Le projet de loi 48, qui prévoit l'instauration l'an prochain d'une inspection des émissions polluantes des vieux véhicules, met en exergue des divergences chez les représentants des consommateurs et montre que la réflexion sur le sujet est à poursuivre.

L'Association québécoise de lutte contre la pollution atmosphérique (AQLPA) s'est insurgée jeudi contre les propos tenus par le président de l'Association pour la protection des automobilistes (APA), Georges Iny. «Dans son éditorial du magazine Protégez-vous, M. Iny a poursuivi sa campagne de désinformation au sujet du projet de loi 48, en utilisant une fois de plus des chiffres erronés et en faisant valoir une position qui ne représente pas celle de l'ensemble des automobilistes du Québec», a estimé André Bélisle, président de l'AQLPA, accusant son homologue de «faire preuve de malhonnêteté intellectuelle» et de militer contre ce projet de loi.

Le projet de loi 48 prévoit l'inspection environnementale obligatoire à la revente de tout véhicule âgé de huit ans et plus. L'inspection coûtera vraisemblablement de 60$ à 100$ aux consommateurs. Sans un avis de conformité, l'immatriculation ne sera pas possible. À plus long terme, cette inspection sera imposée à un plus grand nombre de véhicules. Près de 40 pays dans le monde se sont dotés d'une telle législation, de même que l'Ontario et la Colombie Britannique au Canada.

L'AQLPA et l'APA ne font pas la même lecture des chiffres du programme ontarien. Entre 1999 et ce mois de mars, environ 11% de tous les véhicules légers inspectés dans cette province ont été recalés au test. La première année du programme, cette proportion était de 16,4%. Elle n'a fait que baisser depuis. En 2008, elle a été de 6,4%. L'AQLPA reproche au président de l'APA de ne pas souligner les meilleurs chiffres.

«Dans les premières années du programme ontarien, les automobiles étaient à carburateur, elles n'avaient pas la technologie d'aujourd'hui. La comparaison est ridicule», répond George Iny.

Les émissions polluantes réduites de 35% en Ontario

L'AQLPA rappelle que le programme ontarien a permis de réduire de 35% les émissions polluantes des véhicules légers entre 1999 et 2008. «La cause n'est pas seulement le programme d'inspection, les voitures neuves sont beaucoup moins polluantes», insiste M. Iny, qui ajoute que l'on ne pourrait obtenir un tel taux aujourd'hui en raison des progrès technologiques.
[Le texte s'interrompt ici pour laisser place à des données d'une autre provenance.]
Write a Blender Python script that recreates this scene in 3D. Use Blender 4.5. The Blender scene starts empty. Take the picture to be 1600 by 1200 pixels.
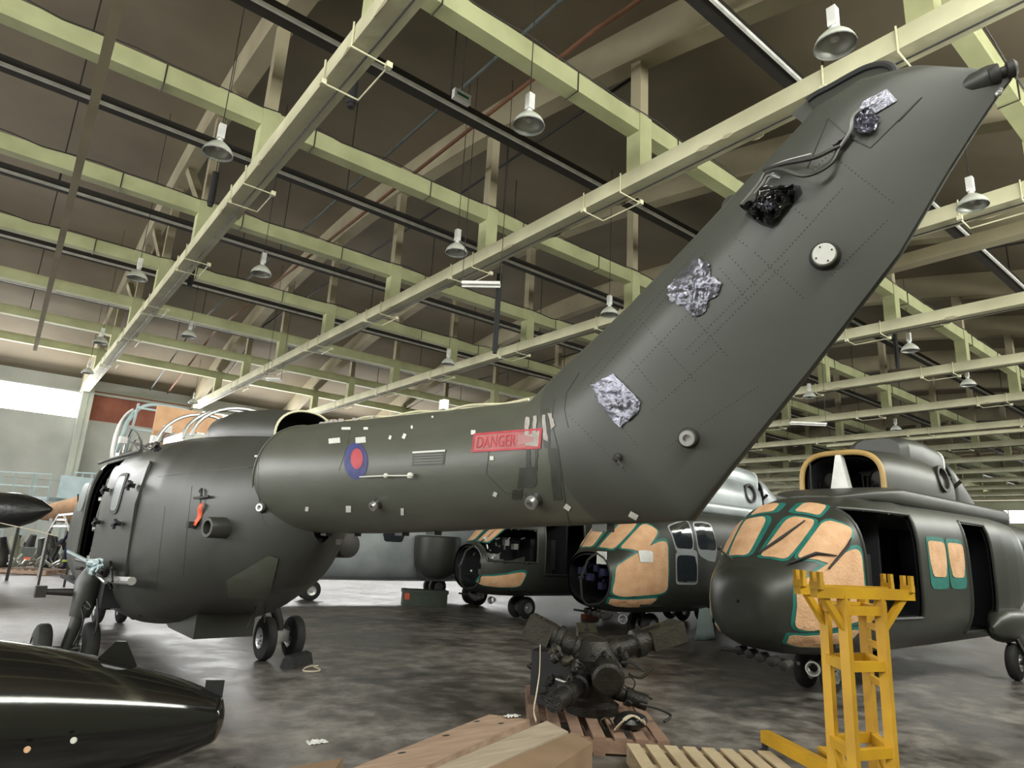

Les deux organismes sont d'avis que le smog est un réel problème. Mais pour l'APA, «c'est un phénomène local, voire régional, où les alertes ne sont pas seulement liées à l'automobile». «M. Iny devrait savoir que les alertes au smog se sont étendues depuis longtemps à l'Outaouais, à Québec et même jusqu'au Saguenay-Lac-Saint-Jean», rétorque l'AQLPA.

«On est en faveur d'un programme d'inspection ayant un bon rapport coûts-bénéfices, moins gaspilleur. (...) Quand une auto ne passe pas un test, c'est parfois un moteur qui est fini ou des pièces chères à remplacer», dit M. Iny. Un argument socio-économique qui est avancé par Roger Lafrance, coordonnateur de l'Association coopérative d'économie familiale Montérégie-Est.

«Pour nous qui intervenons chaque jour auprès de consommateurs vivant des difficultés budgétaires, l'impact financier d'un tel programme n'est pas négligeable, écrit-il dans une lettre ouverte. Dans certaines provinces qui ont adopté ce type de programme, on fixe un montant maximal pour les réparations au véhicule. Nous sommes d'avis que c'est surtout la classe moyenne et à faible revenu qui sera affectée par cette mesure. (...) Elle touchera aussi les résidants des régions pour qui l'utilisation d'une auto n'est pas un choix.»

L'APA estime qu'il «faut trouver une solution qui épargne les voitures conformes. Le législateur doit repérer les voitures les plus à risque. Ou peut-être doit-on appliquer à une région plus qu'à une autre un tel programme?»

L'AQLPA rappelle que «le Québec est la dernière juridiction d'importance en Amérique du Nord à ne pas avoir réglementé les émissions polluantes des véhicules légers».